"Mon client aurait dû être entendu", a plaidé mardi Me Hicham Chibane, conseil d'Abdelhadi Sewif, imam de la Grande Mosquée du Bruxelles, devant le Conseil du contentieux des étrangers (CCE). L'audience concernait le non-renouvellement du titre de séjour de M. Sewif, décidé en mars dernier et contre lequel un recours avait été déposé. Me Chibane a avancé sept arguments motivant ce recours, dont "la rupture des liens" qu'entraînerait un renvoi de l'imam égyptien vers son pays d'origine.
Ce non-renouvellement s'appuie sur un rapport de la Sûreté de l'Etat datant de décembre 2016, dans lequel l'imam est notamment décrit comme "communautariste" et ayant des "positions rétrogrades concernant l'égalité hommes-femmes", ce que conteste "avec fermeté" Abdelhadi Sewif, assure son avocat.

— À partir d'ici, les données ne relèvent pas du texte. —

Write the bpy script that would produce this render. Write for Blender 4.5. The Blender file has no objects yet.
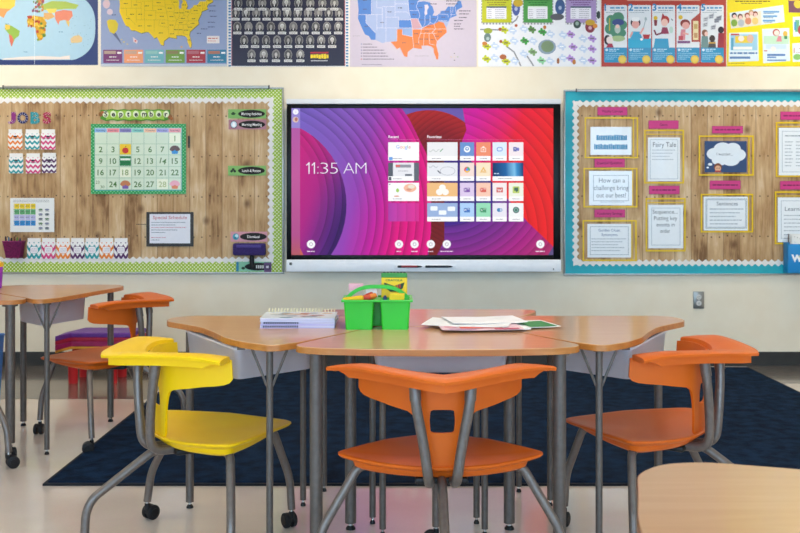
import bpy, bmesh, math, random
from mathutils import Vector, Matrix
random.seed(7)
SC = bpy.context.scene
COL = SC.collection
PI = math.pi

# ------------------------------------------------------------------ setup
CAM_H = 1.12          # camera height above the floor
WALL_Y = 6.85         # distance of the front wall
G = 0.006749          # one wall grid unit in metres (the wall is laid out on a fine grid)
SC.view_settings.view_transform = 'Standard'
SC.view_settings.look = 'None'
SC.view_settings.gamma = 1.0
SC.view_settings.use_curve_mapping = False
SC.view_settings.exposure = 0.17

def gx(u): return (u - 400) * G
def gz(v): return CAM_H - (v - 200) * G

# ------------------------------------------------------------------ materials
def lin(c):
    c = c / 255.0
    return c / 12.92 if c <= 0.04045 else ((c + 0.055) / 1.055) ** 2.4
def rgb(h):
    h = h.lstrip('#')
    return (lin(int(h[0:2], 16)), lin(int(h[2:4], 16)), lin(int(h[4:6], 16)), 1.0)

MATS = {}
def new_mat(name):
    m = bpy.data.materials.new(name); m.use_nodes = True
    return m, m.node_tree, m.node_tree.nodes, m.node_tree.links, m.node_tree.nodes['Principled BSDF']

def flat(h, rough=0.55, metal=0.0, coat=0.0, spec=0.3):
    """plain colour with a faint procedural mottling"""
    key = (h, rough, metal, coat, spec)
    if key in MATS: return MATS[key]
    m, nt, n, l, b = new_mat('paint_' + h.strip('#'))
    b.inputs['Roughness'].default_value = rough
    b.inputs['Metallic'].default_value = metal
    b.inputs['Coat Weight'].default_value = coat
    b.inputs['Coat Roughness'].default_value = 0.12
    b.inputs['Specular IOR Level'].default_value = spec
    tc = n.new('ShaderNodeTexCoord'); no = n.new('ShaderNodeTexNoise')
    no.inputs['Scale'].default_value = 35; no.inputs['Detail'].default_value = 3
    mp = n.new('ShaderNodeMapRange'); mp.inputs[3].default_value = 0.96; mp.inputs[4].default_value = 1.04
    hsv = n.new('ShaderNodeHueSaturation'); hsv.inputs['Color'].default_value = rgb(h)
    l.new(tc.outputs['Object'], no.inputs['Vector']); l.new(no.outputs['Fac'], mp.inputs[0])
    l.new(mp.outputs[0], hsv.inputs['Value']); l.new(hsv.outputs[0], b.inputs['Base Color'])
    if coat > .25:      # laminated sheet: slightly wavy gloss film
        mp2 = n.new('ShaderNodeMapping'); mp2.inputs['Scale'].default_value = (5.0, 1, 1.2)
        wv = n.new('ShaderNodeTexNoise'); wv.inputs['Scale'].default_value = 1.6; wv.inputs['Detail'].default_value = 1.0
        bp = n.new('ShaderNodeBump'); bp.inputs['Strength'].default_value = 0.5; bp.inputs['Distance'].default_value = 0.012
        l.new(tc.outputs['Object'], mp2.inputs[0]); l.new(mp2.outputs[0], wv.inputs['Vector']); l.new(wv.outputs['Fac'], bp.inputs['Height'])
        l.new(bp.outputs[0], b.inputs['Coat Normal'])
    MATS[key] = m
    return m

def glow(h, strength=1.0):
    key = ('glow', h, strength)
    if key in MATS: return MATS[key]
    m, nt, n, l, b = new_mat('screen_' + h.strip('#'))
    b.inputs['Base Color'].default_value = (0.01, 0.01, 0.01, 1)
    b.inputs['Roughness'].default_value = 0.35
    b.inputs['Emission Color'].default_value = rgb(h)
    b.inputs['Emission Strength'].default_value = strength
    MATS[key] = m
    return m

# ------------------------------------------------------------------ object helpers
def tag(o, label=None, cat=None, group=None, kind=None):
    if label: o['label'] = label
    if cat: o['category'] = cat
    if group: o['group'] = group
    if kind: o['kind'] = kind
    return o

def empty(name, loc=(0, 0, 0), rz=0.0, label=None, cat=None, group=None):
    o = bpy.data.objects.new(name, None); COL.objects.link(o)
    o.empty_display_size = 0.1
    o.location = loc; o.rotation_euler = (0, 0, rz)
    return tag(o, label, cat, group)

def link_mesh(name, bm, mats, parent=None, smooth=None, recalc=True, origin=None):
    if recalc: bmesh.ops.recalc_face_normals(bm, faces=bm.faces[:])
    me = bpy.data.meshes.new(name)
    if origin is not None:
        bmesh.ops.translate(bm, verts=bm.verts[:], vec=-Vector(origin))
    bm.to_mesh(me); bm.free()
    if not isinstance(mats, (list, tuple)): mats = [mats]
    for m in mats: me.materials.append(m)
    if smooth is not None:
        for p in me.polygons: p.use_smooth = True
        me.set_sharp_from_angle(angle=math.radians(smooth))
    o = bpy.data.objects.new(name, me); COL.objects.link(o)
    if origin is not None: o.location = origin
    if parent is not None: o.parent = parent
    return o

def copy_tree(o, parent=None):
    c = o.copy(); COL.objects.link(c)
    if parent is not None: c.parent = parent
    for ch in list(o.children): copy_tree(ch, c)
    return c

def box(bm, x0, y0, z0, x1, y1, z1, mi=0, bev=0.0):
    vs = [bm.verts.new(p) for p in ((x0,y0,z0),(x1,y0,z0),(x1,y1,z0),(x0,y1,z0),(x0,y0,z1),(x1,y0,z1),(x1,y1,z1),(x0,y1,z1))]
    fs = [bm.faces.new([vs[i] for i in q]) for q in ((0,3,2,1),(4,5,6,7),(0,1,5,4),(1,2,6,5),(2,3,7,6),(3,0,4,7))]
    for f in fs: f.material_index = mi
    if bev > 0:
        es = list({e for f in fs for e in f.edges})
        r = bmesh.ops.bevel(bm, geom=es, offset=bev, segments=2, profile=0.5, affect='EDGES')
        for f in r['faces']: f.material_index = mi
    return vs

def catmull(pts, n=6, closed=True):
    out = []; N = len(pts)
    rng = range(N) if closed else range(N - 1)
    for i in rng:
        if closed: p0, p1, p2, p3 = pts[i-1], pts[i], pts[(i+1) % N], pts[(i+2) % N]
        else: p0, p1, p2, p3 = pts[max(i-1,0)], pts[i], pts[i+1], pts[min(i+2,N-1)]
        for k in range(n):
            t = k / n
            out.append(tuple(0.5*((2*b)+(c-a)*t+(2*a-5*b+4*c-d)*t*t+(3*b-a-3*c+d)*t**3) for a,b,c,d in zip(p0,p1,p2,p3)))
    if not closed: out.append(tuple(pts[-1]))
    return out

def fillet(pts, r, n=5):
    pts = [Vector(p) for p in pts]; out = [pts[0]]
    for i in range(1, len(pts)-1):
        a, b, c = pts[i-1], pts[i], pts[i+1]
        d1 = (a-b); d2 = (c-b)
        rr = min(r, d1.length*0.49, d2.length*0.49)
        p, q = b + d1.normalized()*rr, b + d2.normalized()*rr
        for k in range(n+1):
            t = k/n
            out.append(p*(1-t)**2 + b*2*t*(1-t) + q*t*t)
    out.append(pts[-1])
    return out

def tube(bm, pts, r, n=12, mi=0, caps=True):
    pts = [Vector(p) for p in pts]
    rad = r if isinstance(r, (list, tuple)) else [r]*len(pts)
    t0 = (pts[1]-pts[0]).normalized()
    ref = Vector((0,0,1)) if abs(t0.z) < 0.9 else Vector((1,0,0))
    u = t0.cross(ref).normalized(); rings = []
    for i, p in enumerate(pts):
        if i == 0: t = t0
        elif i == len(pts)-1: t = (pts[i]-pts[i-1]).normalized()
        else: t = ((pts[i+1]-pts[i]).normalized() + (pts[i]-pts[i-1]).normalized()).normalized()
        u = (u - t*u.dot(t)).normalized(); v = t.cross(u)
        rings.append([bm.verts.new(p + (u*math.cos(2*PI*k/n) + v*math.sin(2*PI*k/n))*rad[i]) for k in range(n)])
    for a, b in zip(rings, rings[1:]):
        for k in range(n):
            bm.faces.new((a[k], a[(k+1)%n], b[(k+1)%n], b[k])).material_index = mi
    if caps:
        bm.faces.new(rings[0][::-1]).material_index = mi; bm.faces.new(rings[-1]).material_index = mi

def cyl(bm, a, b, r, n=16, mi=0): tube(bm, [a, b], r, n, mi)

def prism(bm, outline, z0, z1, ch=0.0, mi=0, top_mi=None):
    """vertical prism over a 2-D outline with a small chamfer round the top and bottom"""
    N = len(outline)
    c = Vector((sum(p[0] for p in outline)/N, sum(p[1] for p in outline)/N))
    def inset(d):
        res = []
        for i in range(N):
            p, a, b = Vector(outline[i]), Vector(outline[i-1]), Vector(outline[(i+1)%N])
            e = (b-a)
            nrm = Vector((-e.y, e.x)).normalized()
            res.append(p + nrm*d*S)
        return res
    area = sum(outline[i-1][0]*outline[i][1]-outline[i][0]*outline[i-1][1] for i in range(N))
    S = 1 if area > 0 else -1
    if ch > 0:
        lv = [(inset(ch), z0), (inset(0), z0+ch), (inset(0), z1-ch), (inset(ch), z1)]
    else: lv = [(inset(0), z0), (inset(0), z1)]
    rings = [[bm.verts.new((p.x, p.y, z)) for p in o] for o, z in lv]
    for a, b in zip(rings, rings[1:]):
        for k in range(N):
            bm.faces.new((a[k], a[(k+1)%N], b[(k+1)%N], b[k])).material_index = mi
    bm.faces.new(rings[0][::-1]).material_index = mi
    bm.faces.new(rings[-1]).material_index = mi if top_mi is None else top_mi

# ------------------------------------------------------------------ flat printed work (posters, cards, screens)
_TXT = {}
def text_mesh(s, weight=0.0):
    k = (s, weight)
    if k in _TXT: return _TXT[k]
    cu = bpy.data.curves.new('lettering', 'FONT'); cu.body = s; cu.size = 1.0; cu.resolution_u = 3; cu.offset = weight
    ob = bpy.data.objects.new('lettering', cu); COL.objects.link(ob)
    bpy.context.view_layer.update()
    dg = bpy.context.evaluated_depsgraph_get(); ev = ob.evaluated_get(dg); me = ev.to_mesh()
    vs = [(v.co.x, v.co.y) for v in me.vertices]; fs = [tuple(p.vertices) for p in me.polygons]
    ev.to_mesh_clear(); bpy.data.objects.remove(ob); bpy.data.curves.remove(cu)
    if not vs: vs = [(0, 0)]
    bb = (min(v[0] for v in vs), min(v[1] for v in vs), max(v[0] for v in vs), max(v[1] for v in vs))
    _TXT[k] = (vs, fs, bb)
    return _TXT[k]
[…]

"Il est toujours à disposition des autorités"
Ce dernier regrette que le rapport n'ait "jamais été porté à la connaissance de son client", et qu'il n'ait pas "pu donner sa propre interprétation, alors qu'il s'agit d'un débat théologique". De plus, cette note de la Sûreté de l'Etat est "incomplète et comporte des généralités sur les courants de l'islam". "Aucun fait précis ne lui est reproché, il s'agit d'une argumentation à l'emporte-pièces."

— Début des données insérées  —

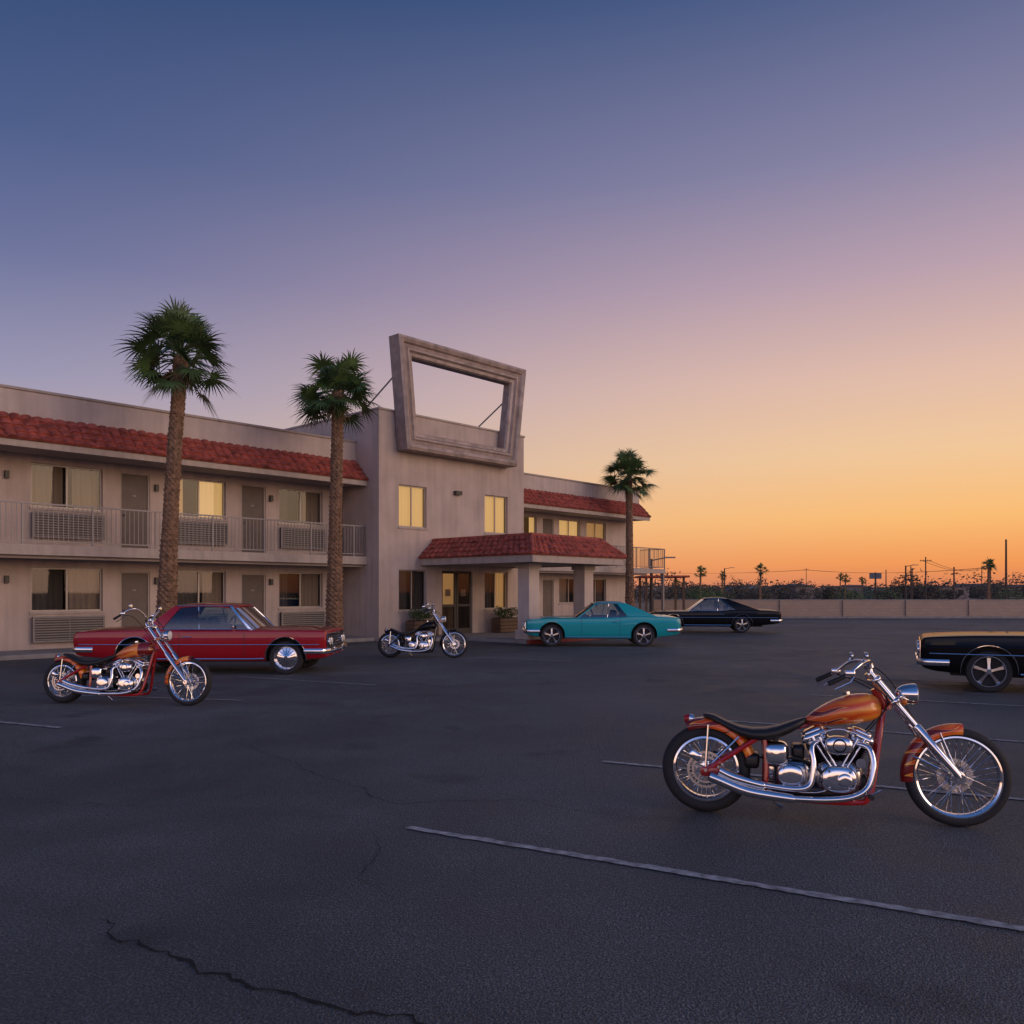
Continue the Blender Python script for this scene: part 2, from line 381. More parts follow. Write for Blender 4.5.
def tiles(mb,A,B,A2,B2,pitch=.27,rows=4,amp=.055):
    A,B,A2,B2=[Vector(x) for x in (A,B,A2,B2)]
    nrm=(B-A).cross(A2-A).normalized()
    if nrm.z<0: nrm=-nrm
    Lm=(B-A).length; n=max(1,int(round(Lm/pitch))); seg=8
    for r in range(rows):
        v0=r/rows; v1=(r+1)/rows
        rows_pts=[]
        jit=[random.uniform(-.016,.016) for _ in range(n+1)]
        for (v,lift,face) in ((v0,-.012,1),(v0,.035,0),(v1+.02,0.0,0)):
            ring=[]
            for i in range(n*seg+1):
                u=i/(n*seg)
                p=(A.lerp(A2,min(v,1))).lerp(B.lerp(B2,min(v,1)),u)
                wv=abs(math.sin(math.pi*(i/seg)))
                h=lift+amp*(wv**.6)+jit[i//seg]*(wv**.5)
                if face==1: h=-.01
                ring.append(tuple(p+nrm*h))
            rows_pts.append(ring)
        mb.loft(rows_pts,'tile',closed=False,caps=False,sm=False)
def rail(mb,a0,a1,b,z0,z1,alongy=False):
    n=int((a1-a0)/.12)
    def bx(u0,u1,h0,h1,z_0,z_1):
        if alongy: mb.box(b+h0,b+h1,u0,u1,z_0,z_1,'metal_rail')
        else: mb.box(u0,u1,b+h0,b+h1,z_0,z_1,'metal_rail')
    bx(a0,a1,-.025,.025,z1-.04,z1); bx(a0,a1,-.015,.015,z0+.08,z0+.11)
    for i in range(n+1):
        x=a0+(a1-a0)*i/n
        if i%14==0: bx(x-.022,x+.022,-.022,.022,z0,z1-.04)
        else: bx(x-.008,x+.008,-.008,.008,z0+.11,z1-.04)
def wing(prefix,a0,a1,be,units,lit,depth=9,endcap=None):
    bw=be+1.4
    mb=MB(); holes=[];
    for u in units:
        if u[0]=='w':
            for z in ((1.12,2.31),(3.92,5.1)): holes.append((u[1],u[2],*z))
        else:
            for z in ((.13,2.25),(2.86,5.1)): holes.append((u[1],u[2],*z))
    wall(mb,a0,a1,0,6.0,bw,holes)
    mb.quad((a0,bw,0),(a0,bw+depth,0),(a0,bw+depth,6.7),(a0,bw,6.7),'stucco'); mb.quad((a1,bw,0),(a1,bw+depth,0),(a1,bw+depth,6.7),(a1,bw,6.7),'stucco')
    mb.quad((a0,bw+depth,0),(a1,bw+depth,0),(a1,bw+depth,6.7),(a0,bw+depth,6.7),'stucco')
    mb.quad((a0,bw,6.45),(a1,bw,6.45),(a1,bw+depth,6.45),(a0,bw+depth,6.45),'concrete')
    mb.build(prefix+'_walls',motel)
    mb=MB()
    mb.box(a0,a1,be+.62,be+.85,5.5,6.80,'stucco_light'); mb.box(a0,a1+.0,be+.58,be+.89,6.802,6.87,'trim')
    mb.box(a0,a1,be+.02,bw-.003,5.30,5.42,'soffit'); mb.box(a0,a1,be-.03,be+.017,5.26,5.46,'trim')
    mb.box(a0,a1,be+.02,bw-.003,2.62,2.84,'soffit'); mb.box(a0,a1,be-.03,be+.017,2.58,2.85,'trim')
    mb.box(a0,a1,be+.15,be+.30,2.50,2.617,'soffit')
    mb.build(prefix+'_slabs_parapet',motel,bevel=.008)
    mb=MB(); tiles(mb,(a0,be-.08,5.44),(a1,be-.08,5.44),(a0,be+.62,6.15),(a1,be+.62,6.15)); 
    if endcap: 
        tiles(mb,(a1,be-.08,5.44),(a1,be+3,5.44),(a1-.001,be+.62,6.15),(a1-.001,be+3,6.15))
    mb.build(prefix+'_tile_roof',motel)
    mb=MB(); rail(mb,a0+.05,a1-.05,be+.03,2.84,3.9); mb.build(prefix+'_balcony_railing',motel)
    mb=MB()
    k=0
    for u in units:
        if u[0]=='w':
            for fl,(z0,z1) in enumerate(((1.12,2.31),(3.92,5.1))):
                c=lit[k%len(lit)]; k+=1
                window(mb,u[1],u[2],z0,z1,bw,*c)
                if not endcap: ac(mb,u[1]+.02,u[2]-.02,z0-.80,z0-.14,bw)
        else:
            for z in ((.13,2.25),(2.86,5.1)):
                door(mb,u[1],u[2],*z,bw)
                if not endcap: mb.box(u[2]+.12,u[2]+.22,bw-.10,bw-.003,z[0]+1.75,z[0]+1.95,'frame_dark')
    mb.build(prefix+'_windows_doors',motel)
U=[('w',-6.4,-4.55),('d',-4.05,-3.2),('w',-2.65,-.8),('d',-.35,.35),('w',1.11,2.96),('d',3.44,4.30),('w',4.98,6.70),('d',7.22,8.1),('w',8.6,10.3)]
lit=[('curtain_dark',),('curtain',),('curtain_dark',),('curtain',),
     ('curtain_dark','frame_alu',1,.95,1.0,'curtain'),('curtain','frame_alu',1,.95,.8,'curtain'),
     ('curtain_dark','frame_alu',1,1,.8,'curtain'),('curtain_glow','frame_alu',1,.5,1,'curtain_lit'),
     ('curtain_dark','frame_alu',1,.5,.9,'curtain'),('curtain_dark','frame_alu',1,.5,1,'curtain')]
wing('left_wing',-8,11.12,0,U,lit)
U2=[('w',18.9,20.3),('w',20.9,22.6),('d',23.0,23.8),('w',24.2,25.8),('w',26.3,27.9)]
lit2=[('curtain_dark',),('curtain_lit',),('curtain_dark','frame_alu',1,1,1,'curtain'),('curtain_lit','frame_alu',1,1,.4),('curtain','frame_alu',1,1,.3),('curtain_lit',),('curtain_dark',),('curtain_glow',)]
wing('right_wing',18.38,29.7,.94,U2,lit2,endcap=True)
mb=MB(); mb.box(10.75,11.1,1.36,1.395,.12,2.3,'dark'); mb.box(10.75,11.1,1.36,1.395,2.86,5.1,'dark'); mb.build('stair_shade_panels',motel)  # flat dark panels on the wall, their colour standing in for shaded openings
mb=MB(); T0,T1,TB=11.12,18.38,-.65
H=[(11.98,13.25,3.9,5.35),(16.17,17.45,3.9,5.35),(11.98,13.25,1.0,2.42),(16.17,17.45,1.0,2.42),(13.98,15.52,.12,2.42)]
wall(mb,T0,T1,0,7.79,TB,H)
mb.quad((T0,TB,0),(T0,8,0),(T0,8,7.79),(T0,TB,7.79),'stucco'); mb.quad((T1,TB,0),(T1,8,0),(T1,8,7.79),(T1,TB,7.79),'stucco'); mb.quad((T0,8,0),(T1,8,0),(T1,8,7.79),(T0,8,7.79),'stucco')
mb.box(T0+.25,T1-.25,TB+.25,7.75,7.1,7.3,'concrete')
mb.quad((T0+.25,TB+.25,7.3),(T1-.25,TB+.25,7.3),(T1-.25,TB+.25,7.79),(T0+.25,TB+.25,7.79),'stucco')
mb.quad((T0+.25,TB+.25,7.3),(T0+.25,7.75,7.3),(T0+.25,7.75,7.79),(T0+.25,TB+.25,7.79),'stucco')
mb.build('tower_walls',motel)
mb=MB()
mb.box(T0-.04,T1+.04,TB-.04,TB+.28,7.792,7.86,'trim'); mb.box(T0-.04,T0+.28,TB+.282,8.04,7.792,7.86,'trim'); mb.box(T1-.28,T1+.04,TB+.282,8.04,7.792,7.86,'trim')
mb.box(T0-4.2,T0-.05,4.0,9.0,6.46,7.45,'stucco_light'); mb.box(T0-4.25,T0-.05,3.95,9.05,7.452,7.52,'trim')
mb.build('tower_coping_and_roof_block',motel,bevel=.008)
mb=MB()
window(mb,*H[0],TB,'curtain_lit','frame_alu',1); window(mb,*H[1],TB,'curtain_lit','frame_alu',1)
window(mb,*H[2],TB,'curtain_dark','frame_alu',1,.8,.7); window(mb,*H[3],TB,'curtain_dark','frame_alu',1,.9,.8,'curtain_glow')
x0,x1,z0,z1=H[4][:4]; B=TB+.06
for (a,b) in ((x0,(x0+x1)/2-.01),((x0+x1)/2+.01,x1)):
    for q in ((a,a+.09,z0,z1),(b-.09,b,z0,z1)): mb.box(q[0],q[1],B,B+.05,q[2],q[3],'frame_dark')
    mb.box(a+.09,b-.09,B,B+.05,z0,z0+.2,'frame_dark'); mb.box(a+.09,b-.09,B,B+.05,z1-.1,z1,'frame_dark'); mb.box(a+.09,b-.09,B,B+.05,1.12,1.2,'frame_dark')
    mb.quad((a+.09,B+.03,z0+.2),(b-.09,B+.03,z0+.2),(b-.09,B+.03,z1-.1),(a+.09,B+.03,z1-.1),'winglass')
    mb.box(a+.25,b-.25,B+.038,B+.045,1.5,1.75,'curtain')
mb.quad((x0,B+.9,0),(x1,B+.9,0),(x1,B+.9,2.6),(x0,B+.9,2.6),'curtain_glow')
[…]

Pour la partie requérante, l'imam de la Grande mosquée "devait être entendu" au préalable. "Il a déjà été entendu par le passé et il est toujours à disposition des autorités", a déclaré son conseil.
"Ses discours en phase avec le vivre-ensemble"
"Nous avons fourni des sermons au dossier et ceux-ci sont également diffusés en radio", avance Me Chibane. "Ses discours sont toujours en phase avec le vivre-ensemble."
Pour le conseil de l'imam, le secrétaire d'Etat à l'Asile et à la Migration Théo Francken a également pris cette décision en anticipant la nouvelle loi du 24 février 2017 "qui prévoit que des renvois peuvent être effectués sans entendre personne". Mais cette loi fait encore l'objet de recours devant la Cour constitutionnelle, rappelle l'avocat.
13 ans en Belgique
Les répercussions sur d'Abdelhadi Sewif et sa famille d'un renvoi vers l'Egypte, son pays d'origine, après 13 années en Belgique, ont également été invoquées.
Mes Gregory van Witzenburg et Melissa de Sousa, représentant l'Etat belge dans ce dossier, ont rétorqué à l'argument de la violation du droit d'être entendu par le fait que M. Sewif avait l'occasion "d'apporter à l'administration des arguments pertinents susceptibles de mener à une issue différente, ce qu'il ne l'a pas fait". Les avocats relèvent encore que le rapport de la Sûreté de l'Etat "a été versé au dossier administratif, et qu'il suffisait que le requérant demande à le consulter".
Six semaines
Concernant la vie familiale de l'imam, Me de Sousa a pointé que le dossier ne contenait pas d'éléments "qui feraient obstacle à une vie familiale ailleurs", tous les membres de cette famille étant de nationalité égyptienne.
Le Conseil du contentieux des étrangers ne devrait pas rendre son arrêt avant six semaines.